'''

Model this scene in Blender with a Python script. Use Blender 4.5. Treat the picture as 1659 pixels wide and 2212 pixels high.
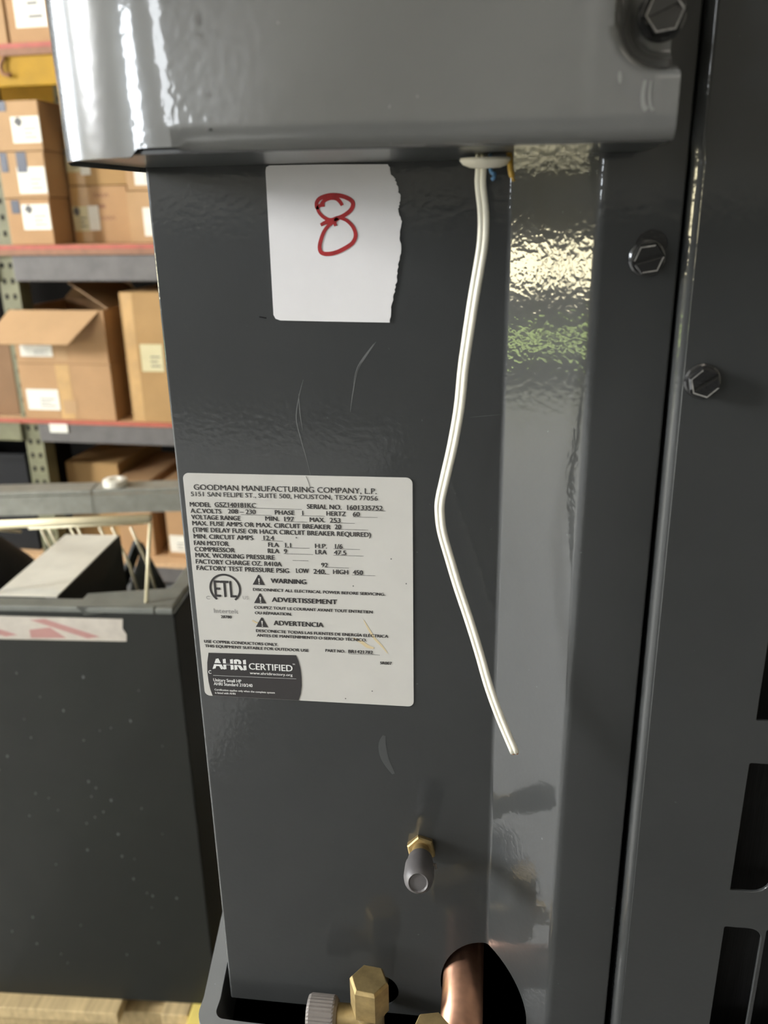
import bpy, bmesh, math, random
from mathutils import Matrix, Vector
random.seed(7)
S = bpy.context.scene
COL = S.collection
for o in list(bpy.data.objects):
    bpy.data.objects.remove(o)

# ------------------------------------------------------------------ camera, world, exposure
MU = Matrix.Translation((0, 0, 1.1))          # frame of the big unit: x along its service panel, y into it, z up
cam_d = bpy.data.cameras.new('camera')
cam = bpy.data.objects.new('camera', cam_d); COL.objects.link(cam)
def cam_matrix(loc, yaw, pitch, roll):
    return (Matrix.Translation(loc) @ Matrix.Rotation(yaw, 4, 'Z') @
            Matrix.Rotation(math.pi / 2 - pitch, 4, 'X') @ Matrix.Rotation(roll, 4, 'Z'))
cam.matrix_world = cam_matrix((0.1186, -0.3054, 1.2971), 0.1289, 0.34605, -0.01762)
cam_d.sensor_fit = 'VERTICAL'; cam_d.sensor_height = 4.8; cam_d.sensor_width = 3.6
cam_d.lens = 3.99; cam_d.clip_start = 0.02; cam_d.clip_end = 60
cam_d.dof.use_dof = True; cam_d.dof.focus_distance = 0.36; cam_d.dof.aperture_fstop = 1.8
S.camera = cam
W = bpy.data.worlds.new('world'); S.world = W; W.use_nodes = True
W.node_tree.nodes['Background'].inputs[0].default_value = (0.75, 0.85, 1.0, 1)
W.node_tree.nodes['Background'].inputs[1].default_value = 0.3
S.view_settings.view_transform = 'Standard'; S.view_settings.look = 'None'
S.view_settings.gamma = 1; S.view_settings.use_curve_mapping = False
S.view_settings.exposure = -0.6
# light strengths (emission of window panes and lamp tubes)
L_WIN_SIDE = 270.0      # window in the left wall towards the front
L_WIN_REAR = 75.0       # window in the left wall towards the back
L_WIN_FRONT = 46.0      # corner window in the front wall
L_WIN_SLIM = 26.0       # slim window in the front wall
L_DOOR = 60.0           # glazed rows of the roll-up door
L_TUBE_AISLE = 27.0     # warm tubes over the shelf aisle
L_TUBE_ROOM = 31.0      # tubes over the rest of the room

# ------------------------------------------------------------------ materials
def nt(name):
    m = bpy.data.materials.new(name); m.use_nodes = True
    t = m.node_tree; b = t.nodes['Principled BSDF']
    return m, t, b
def inp(b, **k):
    for n, v in k.items():
        b.inputs[n.replace('_', ' ')].default_value = v
def noise(t, scale, detail=3, rough=0.55, stretch=None):
    tc = t.nodes.new('ShaderNodeTexCoord'); n = t.nodes.new('ShaderNodeTexNoise')
    n.inputs['Scale'].default_value = scale; n.inputs['Detail'].default_value = detail; n.inputs['Roughness'].default_value = rough
    if stretch:
        mp = t.nodes.new('ShaderNodeMapping'); mp.inputs['Scale'].default_value = stretch
        t.links.new(tc.outputs['Object'], mp.inputs[0]); t.links.new(mp.outputs[0], n.inputs['Vector'])
    else:
        t.links.new(tc.outputs['Object'], n.inputs['Vector'])
    return n
def ramp(t, src, stops):
    r = t.nodes.new('ShaderNodeValToRGB'); e = r.color_ramp.elements
    e[0].position, e[0].color = stops[0]; e[1].position, e[1].color = stops[1]
    for p, c in stops[2:]:
        x = e.new(p); x.color = c
    t.links.new(src, r.inputs[0]); return r
def c4(c): return (c[0], c[1], c[2], 1)
def mul(c, f): return (c[0] * f, c[1] * f, c[2] * f, 1)
def bump(t, b, src, dist, strength=1.0):
    n = t.nodes.new('ShaderNodeBump'); n.inputs['Distance'].default_value = dist; n.inputs['Strength'].default_value = strength
    t.links.new(src, n.inputs['Height']); t.links.new(n.outputs[0], b.inputs['Normal']); return n
def mottled(name, col, rough=0.5, scale=20, amt=0.15, bscale=None, bdist=0.0, metallic=0.0, spec=0.5, stretch=None, detail=3):
    m, t, b = nt(name)
    n = noise(t, scale, detail, 0.6, stretch)
    r = ramp(t, n.outputs[0], [(0.3, mul(col, 1 - amt)), (0.7, mul(col, 1 + amt))])
    t.links.new(r.outputs[0], b.inputs['Base Color'])
    inp(b, Roughness=rough, Metallic=metallic); b.inputs['Specular IOR Level'].default_value = spec
    if bscale:
        n2 = noise(t, bscale, 2); bump(t, b, n2.outputs[0], bdist)
    return m
def paint(name, col, rough, coat, peel, peel_scale=520, dust=0.0, spec=0.5, coat_rough=0.05):
    """grey powder-coat: orange-peel relief, faint dusty mottling, sparse pale specks"""
    m, t, b = nt(name)
    n = noise(t, 14, 4, 0.6)
    r = ramp(t, n.outputs[0], [(0.3, mul(col, 0.93)), (0.72, mul(col, 1.07))])
    v = noise(t, 420, 1, 0.3)
    k = ramp(t, v.outputs[0], [(0.80 - dust, (0, 0, 0, 1)), (0.86 - dust, (1, 1, 1, 1))])
    mx = t.nodes.new('ShaderNodeMix'); mx.data_type = 'RGBA'
    t.links.new(k.outputs[0], mx.inputs[0]); t.links.new(r.outputs[0], mx.inputs[6]); mx.inputs[7].default_value = mul(col, 2.2)
    t.links.new(mx.outputs[2], b.inputs['Base Color'])
    inp(b, Roughness=rough); b.inputs['Specular IOR Level'].default_value = spec
    b.inputs['Coat Weight'].default_value = coat; b.inputs['Coat Roughness'].default_value = coat_rough
    if not peel: return m
    p = noise(t, peel_scale, 1, 0.4); bm_ = bump(t, b, p.outputs[0], peel)
    t.links.new(bm_.outputs[0], b.inputs['Coat Normal'])
    return m
def emit(name, col, s):
    m = bpy.data.materials.new(name); m.use_nodes = True; t = m.node_tree
    t.nodes.remove(t.nodes['Principled BSDF']); e = t.nodes.new('ShaderNodeEmission')
    e.inputs[0].default_value = c4(col); e.inputs[1].default_value = s
    t.links.new(e.outputs[0], t.nodes['Material Output'].inputs[0]); return m
def plain(name, col, rough=0.5, metallic=0.0, spec=0.5): return mottled(name, col, rough, 40, 0.05, metallic=metallic, spec=spec)

GREY = (0.034, 0.0355, 0.0355)
M = {}
M['panel'] = paint('panel_paint', GREY, 0.42, 0.75, 0.00005, 480, spec=0.12, coat_rough=0.06)
M['underside'] = paint('smooth_cover_paint', GREY, 0.38, 0.35, 0.0, coat_rough=0.1)
M['glossy'] = paint('lit_cover_paint', (0.115, 0.115, 0.110), 0.22, 0.8, 0.000045, 380, coat_rough=0.04)  # same paint as the panel, lightened: its brighter reflections are in the colour
M['pan'] = paint('lit_pan_paint', (0.19, 0.197, 0.20), 0.3, 0.5, 0.00003)  # same paint as the unit, lightened to carry the light on the rim
M['old_paint'] = paint('neighbour_paint', (0.018, 0.0188, 0.0158), 0.5, 0.05, 0.00003, dust=0.02, spec=0.2)
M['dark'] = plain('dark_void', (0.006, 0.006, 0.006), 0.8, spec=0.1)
M['black'] = plain('black_plastic', (0.008, 0.008, 0.009), 0.6, spec=0.2)
M['coil'] = mottled('coil_fins', (0.008, 0.008, 0.008), 0.7, 900, 0.5, spec=0.2, stretch=(3, 1, .05))
M['screw'] = paint('screw_paint', (0.010, 0.010, 0.0105), 0.22, 1.0, 0.00003, 900)
M['screw_worn_lit'] = mottled('worn_lit_screw_rim', (0.26, 0.25, 0.235), 0.35, 500, 0.4, metallic=0.3)
M['paper'] = mottled('white_sticker_paper', (0.78, 0.76, 0.76), 0.5, 60, 0.02, spec=0.3)
M['plate'] = mottled('printed_plate_stock', (0.535, 0.52, 0.485), 0.38, 50, 0.03, spec=0.4)
M['ink'] = plain('black_ink', (0.035, 0.032, 0.032), 0.55, spec=0.3)
M['ink_grey'] = plain('grey_ink', (0.30, 0.29, 0.28), 0.55, spec=0.3)
M['ink_soft'] = plain('thin_dark_ink', (0.13, 0.125, 0.12), 0.55, spec=0.3)
M['white_ink'] = plain('white_print', (0.72, 0.72, 0.70), 0.5, spec=0.3)
M['red_ink'] = mottled('red_marker', (0.36, 0.022, 0.024), 0.5, 300, 0.25, spec=0.3)
M['stain'] = plain('tan_stain', (0.60, 0.49, 0.30), 0.6)
M['scratch'] = plain('pale_scratch', (0.11, 0.112, 0.11), 0.6)
M['paint_run'] = plain('thick_paint_run', (0.19, 0.19, 0.18), 0.4)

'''

=== WORK INSTRUCTIONS ===
Output exactly the span of lines from the top of the listing through the line holding "bpy.data.objects.remove(o)", and leave every picture out.

=== RESPONSE TO THIS EXERCISE ===
Model this scene in Blender with a Python script. Use Blender 4.5. Treat the picture as 1659 pixels wide and 2212 pixels high.
import bpy, bmesh, math, random
from mathutils import Matrix, Vector
random.seed(7)
S = bpy.context.scene
COL = S.collection
for o in list(bpy.data.objects):
    bpy.data.objects.remove(o)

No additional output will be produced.